■ THE REQUEST:
Type out the material below exactly.

■ SUPPLIED MATERIAL:
===
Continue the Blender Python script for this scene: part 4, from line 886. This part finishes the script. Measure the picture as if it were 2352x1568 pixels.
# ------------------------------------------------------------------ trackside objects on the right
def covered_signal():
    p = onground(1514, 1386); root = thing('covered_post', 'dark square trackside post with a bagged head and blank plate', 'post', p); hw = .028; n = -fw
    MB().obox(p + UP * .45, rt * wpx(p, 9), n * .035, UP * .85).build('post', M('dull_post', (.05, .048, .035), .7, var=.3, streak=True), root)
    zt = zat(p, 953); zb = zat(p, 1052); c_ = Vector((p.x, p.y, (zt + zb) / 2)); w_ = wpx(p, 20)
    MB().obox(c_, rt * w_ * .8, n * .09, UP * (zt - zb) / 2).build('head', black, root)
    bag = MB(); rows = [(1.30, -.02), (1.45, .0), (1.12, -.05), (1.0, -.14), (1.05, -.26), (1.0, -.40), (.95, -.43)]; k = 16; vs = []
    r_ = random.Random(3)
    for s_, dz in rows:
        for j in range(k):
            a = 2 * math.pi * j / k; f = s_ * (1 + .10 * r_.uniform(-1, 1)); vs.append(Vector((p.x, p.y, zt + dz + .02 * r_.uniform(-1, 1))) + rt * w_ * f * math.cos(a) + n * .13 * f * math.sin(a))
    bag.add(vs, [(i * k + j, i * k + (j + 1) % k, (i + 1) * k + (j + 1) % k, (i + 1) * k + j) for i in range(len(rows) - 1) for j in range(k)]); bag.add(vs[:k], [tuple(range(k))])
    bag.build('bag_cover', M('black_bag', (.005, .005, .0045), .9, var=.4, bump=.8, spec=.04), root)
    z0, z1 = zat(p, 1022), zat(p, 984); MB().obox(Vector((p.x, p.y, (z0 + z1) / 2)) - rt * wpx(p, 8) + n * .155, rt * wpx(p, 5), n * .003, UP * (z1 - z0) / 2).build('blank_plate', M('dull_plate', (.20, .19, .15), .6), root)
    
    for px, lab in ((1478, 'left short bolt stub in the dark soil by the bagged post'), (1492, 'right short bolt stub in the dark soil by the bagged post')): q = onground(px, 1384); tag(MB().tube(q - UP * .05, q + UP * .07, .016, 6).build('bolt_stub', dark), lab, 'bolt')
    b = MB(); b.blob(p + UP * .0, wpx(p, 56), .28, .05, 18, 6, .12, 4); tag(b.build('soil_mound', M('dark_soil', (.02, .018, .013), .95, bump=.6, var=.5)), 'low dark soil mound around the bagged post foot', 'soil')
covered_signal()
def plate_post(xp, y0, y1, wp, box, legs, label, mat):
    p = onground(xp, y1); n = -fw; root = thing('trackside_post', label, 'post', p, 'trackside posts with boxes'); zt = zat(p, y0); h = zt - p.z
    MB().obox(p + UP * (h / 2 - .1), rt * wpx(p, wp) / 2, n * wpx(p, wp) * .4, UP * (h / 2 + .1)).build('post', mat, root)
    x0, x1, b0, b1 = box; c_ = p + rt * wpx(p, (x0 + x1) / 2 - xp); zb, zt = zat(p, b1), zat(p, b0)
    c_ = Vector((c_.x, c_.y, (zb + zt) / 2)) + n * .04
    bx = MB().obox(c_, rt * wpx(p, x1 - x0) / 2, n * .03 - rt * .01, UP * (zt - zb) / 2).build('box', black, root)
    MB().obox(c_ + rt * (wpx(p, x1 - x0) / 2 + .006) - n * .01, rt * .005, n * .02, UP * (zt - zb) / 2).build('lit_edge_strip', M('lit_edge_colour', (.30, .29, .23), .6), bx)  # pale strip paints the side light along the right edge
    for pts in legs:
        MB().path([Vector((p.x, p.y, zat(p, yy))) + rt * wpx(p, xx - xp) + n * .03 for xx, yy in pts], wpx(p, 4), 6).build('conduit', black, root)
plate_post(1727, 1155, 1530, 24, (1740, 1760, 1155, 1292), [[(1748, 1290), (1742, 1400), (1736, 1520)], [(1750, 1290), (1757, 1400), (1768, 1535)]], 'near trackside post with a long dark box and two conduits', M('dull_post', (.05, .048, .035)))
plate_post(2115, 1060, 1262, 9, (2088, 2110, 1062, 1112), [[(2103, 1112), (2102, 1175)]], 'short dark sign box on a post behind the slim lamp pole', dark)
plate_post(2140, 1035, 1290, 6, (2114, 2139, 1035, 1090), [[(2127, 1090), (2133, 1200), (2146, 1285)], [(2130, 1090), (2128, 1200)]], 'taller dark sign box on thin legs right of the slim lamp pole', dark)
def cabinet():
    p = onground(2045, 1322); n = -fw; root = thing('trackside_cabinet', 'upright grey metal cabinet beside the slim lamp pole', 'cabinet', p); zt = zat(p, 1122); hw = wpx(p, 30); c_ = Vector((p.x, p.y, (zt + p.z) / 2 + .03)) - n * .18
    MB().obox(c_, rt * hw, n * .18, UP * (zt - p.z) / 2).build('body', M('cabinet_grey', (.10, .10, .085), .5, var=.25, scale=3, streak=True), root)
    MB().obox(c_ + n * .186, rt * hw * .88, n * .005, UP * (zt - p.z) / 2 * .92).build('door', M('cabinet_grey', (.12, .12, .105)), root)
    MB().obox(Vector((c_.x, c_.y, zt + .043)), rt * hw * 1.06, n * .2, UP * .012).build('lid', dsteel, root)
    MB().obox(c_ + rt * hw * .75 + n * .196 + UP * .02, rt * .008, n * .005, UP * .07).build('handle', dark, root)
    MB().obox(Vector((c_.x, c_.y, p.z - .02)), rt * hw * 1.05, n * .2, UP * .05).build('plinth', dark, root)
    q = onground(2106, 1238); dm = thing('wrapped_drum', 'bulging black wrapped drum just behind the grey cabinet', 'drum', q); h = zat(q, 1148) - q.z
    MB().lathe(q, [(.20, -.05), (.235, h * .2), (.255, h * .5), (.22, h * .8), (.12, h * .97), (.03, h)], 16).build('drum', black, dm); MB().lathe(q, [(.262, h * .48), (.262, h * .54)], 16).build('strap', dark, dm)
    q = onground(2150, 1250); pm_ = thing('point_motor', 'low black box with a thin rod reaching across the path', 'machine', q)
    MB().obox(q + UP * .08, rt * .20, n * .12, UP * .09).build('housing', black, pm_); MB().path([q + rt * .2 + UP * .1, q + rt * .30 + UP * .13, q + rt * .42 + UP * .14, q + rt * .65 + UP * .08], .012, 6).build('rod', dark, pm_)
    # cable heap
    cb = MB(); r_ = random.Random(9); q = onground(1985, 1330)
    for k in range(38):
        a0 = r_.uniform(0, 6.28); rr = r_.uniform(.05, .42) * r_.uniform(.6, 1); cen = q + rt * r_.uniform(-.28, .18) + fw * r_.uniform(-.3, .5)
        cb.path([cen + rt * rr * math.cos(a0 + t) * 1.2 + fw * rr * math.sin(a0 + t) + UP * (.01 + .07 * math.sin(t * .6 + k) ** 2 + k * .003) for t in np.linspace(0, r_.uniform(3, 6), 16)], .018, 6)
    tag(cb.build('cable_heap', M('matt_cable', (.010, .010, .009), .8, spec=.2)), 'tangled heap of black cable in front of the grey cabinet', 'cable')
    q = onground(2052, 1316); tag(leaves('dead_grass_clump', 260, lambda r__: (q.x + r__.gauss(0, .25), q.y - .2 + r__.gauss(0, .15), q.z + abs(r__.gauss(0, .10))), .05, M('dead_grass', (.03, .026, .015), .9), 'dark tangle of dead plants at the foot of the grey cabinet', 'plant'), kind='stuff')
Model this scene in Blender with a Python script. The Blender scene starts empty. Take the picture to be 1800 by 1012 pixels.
===
■ SOLUTION TO THE EXERCISE:
Continue the Blender Python script for this scene: part 4, from line 886. This part finishes the script. Measure the picture as if it were 2352x1568 pixels.
# ------------------------------------------------------------------ trackside objects on the right
def covered_signal():
    p = onground(1514, 1386); root = thing('covered_post', 'dark square trackside post with a bagged head and blank plate', 'post', p); hw = .028; n = -fw
    MB().obox(p + UP * .45, rt * wpx(p, 9), n * .035, UP * .85).build('post', M('dull_post', (.05, .048, .035), .7, var=.3, streak=True), root)
    zt = zat(p, 953); zb = zat(p, 1052); c_ = Vector((p.x, p.y, (zt + zb) / 2)); w_ = wpx(p, 20)
    MB().obox(c_, rt * w_ * .8, n * .09, UP * (zt - zb) / 2).build('head', black, root)
    bag = MB(); rows = [(1.30, -.02), (1.45, .0), (1.12, -.05), (1.0, -.14), (1.05, -.26), (1.0, -.40), (.95, -.43)]; k = 16; vs = []
    r_ = random.Random(3)
    for s_, dz in rows:
        for j in range(k):
            a = 2 * math.pi * j / k; f = s_ * (1 + .10 * r_.uniform(-1, 1)); vs.append(Vector((p.x, p.y, zt + dz + .02 * r_.uniform(-1, 1))) + rt * w_ * f * math.cos(a) + n * .13 * f * math.sin(a))
    bag.add(vs, [(i * k + j, i * k + (j + 1) % k, (i + 1) * k + (j + 1) % k, (i + 1) * k + j) for i in range(len(rows) - 1) for j in range(k)]); bag.add(vs[:k], [tuple(range(k))])
    bag.build('bag_cover', M('black_bag', (.005, .005, .0045), .9, var=.4, bump=.8, spec=.04), root)
    z0, z1 = zat(p, 1022), zat(p, 984); MB().obox(Vector((p.x, p.y, (z0 + z1) / 2)) - rt * wpx(p, 8) + n * .155, rt * wpx(p, 5), n * .003, UP * (z1 - z0) / 2).build('blank_plate', M('dull_plate', (.20, .19, .15), .6), root)
    
    for px, lab in ((1478, 'left short bolt stub in the dark soil by the bagged post'), (1492, 'right short bolt stub in the dark soil by the bagged post')): q = onground(px, 1384); tag(MB().tube(q - UP * .05, q + UP * .07, .016, 6).build('bolt_stub', dark), lab, 'bolt')
    b = MB(); b.blob(p + UP * .0, wpx(p, 56), .28, .05, 18, 6, .12, 4); tag(b.build('soil_mound', M('dark_soil', (.02, .018, .013), .95, bump=.6, var=.5)), 'low dark soil mound around the bagged post foot', 'soil')
covered_signal()
def plate_post(xp, y0, y1, wp, box, legs, label, mat):
    p = onground(xp, y1); n = -fw; root = thing('trackside_post', label, 'post', p, 'trackside posts with boxes'); zt = zat(p, y0); h = zt - p.z
    MB().obox(p + UP * (h / 2 - .1), rt * wpx(p, wp) / 2, n * wpx(p, wp) * .4, UP * (h / 2 + .1)).build('post', mat, root)
    x0, x1, b0, b1 = box; c_ = p + rt * wpx(p, (x0 + x1) / 2 - xp); zb, zt = zat(p, b1), zat(p, b0)
    c_ = Vector((c_.x, c_.y, (zb + zt) / 2)) + n * .04
    bx = MB().obox(c_, rt * wpx(p, x1 - x0) / 2, n * .03 - rt * .01, UP * (zt - zb) / 2).build('box', black, root)
    MB().obox(c_ + rt * (wpx(p, x1 - x0) / 2 + .006) - n * .01, rt * .005, n * .02, UP * (zt - zb) / 2).build('lit_edge_strip', M('lit_edge_colour', (.30, .29, .23), .6), bx)  # pale strip paints the side light along the right edge
    for pts in legs:
        MB().path([Vector((p.x, p.y, zat(p, yy))) + rt * wpx(p, xx - xp) + n * .03 for xx, yy in pts], wpx(p, 4), 6).build('conduit', black, root)
plate_post(1727, 1155, 1530, 24, (1740, 1760, 1155, 1292), [[(1748, 1290), (1742, 1400), (1736, 1520)], [(1750, 1290), (1757, 1400), (1768, 1535)]], 'near trackside post with a long dark box and two conduits', M('dull_post', (.05, .048, .035)))
plate_post(2115, 1060, 1262, 9, (2088, 2110, 1062, 1112), [[(2103, 1112), (2102, 1175)]], 'short dark sign box on a post behind the slim lamp pole', dark)
plate_post(2140, 1035, 1290, 6, (2114, 2139, 1035, 1090), [[(2127, 1090), (2133, 1200), (2146, 1285)], [(2130, 1090), (2128, 1200)]], 'taller dark sign box on thin legs right of the slim lamp pole', dark)
def cabinet():
    p = onground(2045, 1322); n = -fw; root = thing('trackside_cabinet', 'upright grey metal cabinet beside the slim lamp pole', 'cabinet', p); zt = zat(p, 1122); hw = wpx(p, 30); c_ = Vector((p.x, p.y, (zt + p.z) / 2 + .03)) - n * .18
    MB().obox(c_, rt * hw, n * .18, UP * (zt - p.z) / 2).build('body', M('cabinet_grey', (.10, .10, .085), .5, var=.25, scale=3, streak=True), root)
    MB().obox(c_ + n * .186, rt * hw * .88, n * .005, UP * (zt - p.z) / 2 * .92).build('door', M('cabinet_grey', (.12, .12, .105)), root)
    MB().obox(Vector((c_.x, c_.y, zt + .043)), rt * hw * 1.06, n * .2, UP * .012).build('lid', dsteel, root)
    MB().obox(c_ + rt * hw * .75 + n * .196 + UP * .02, rt * .008, n * .005, UP * .07).build('handle', dark, root)
    MB().obox(Vector((c_.x, c_.y, p.z - .02)), rt * hw * 1.05, n * .2, UP * .05).build('plinth', dark, root)
    q = onground(2106, 1238); dm = thing('wrapped_drum', 'bulging black wrapped drum just behind the grey cabinet', 'drum', q); h = zat(q, 1148) - q.z
    MB().lathe(q, [(.20, -.05), (.235, h * .2), (.255, h * .5), (.22, h * .8), (.12, h * .97), (.03, h)], 16).build('drum', black, dm); MB().lathe(q, [(.262, h * .48), (.262, h * .54)], 16).build('strap', dark, dm)
    q = onground(2150, 1250); pm_ = thing('point_motor', 'low black box with a thin rod reaching across the path', 'machine', q)
    MB().obox(q + UP * .08, rt * .20, n * .12, UP * .09).build('housing', black, pm_); MB().path([q + rt * .2 + UP * .1, q + rt * .30 + UP * .13, q + rt * .42 + UP * .14, q + rt * .65 + UP * .08], .012, 6).build('rod', dark, pm_)
    # cable heap
    cb = MB(); r_ = random.Random(9); q = onground(1985, 1330)
    for k in range(38):
        a0 = r_.uniform(0, 6.28); rr = r_.uniform(.05, .42) * r_.uniform(.6, 1); cen = q + rt * r_.uniform(-.28, .18) + fw * r_.uniform(-.3, .5)
        cb.path([cen + rt * rr * math.cos(a0 + t) * 1.2 + fw * rr * math.sin(a0 + t) + UP * (.01 + .07 * math.sin(t * .6 + k) ** 2 + k * .003) for t in np.linspace(0, r_.uniform(3, 6), 16)], .018, 6)
    tag(cb.build('cable_heap', M('matt_cable', (.010, .010, .009), .8, spec=.2)), 'tangled heap of black cable in front of the grey cabinet', 'cable')
    q = onground(2052, 1316); tag(leaves('dead_grass_clump', 260, lambda r__: (q.x + r__.gauss(0, .25), q.y - .2 + r__.gauss(0, .15), q.z + abs(r__.gauss(0, .10))), .05, M('dead_grass', (.03, .026, .015), .9), 'dark tangle of dead plants at the foot of the grey cabinet', 'plant'), kind='stuff')
Model this scene in Blender with a Python script. The Blender scene starts empty. Take the picture to be 1800 by 1012 pixels.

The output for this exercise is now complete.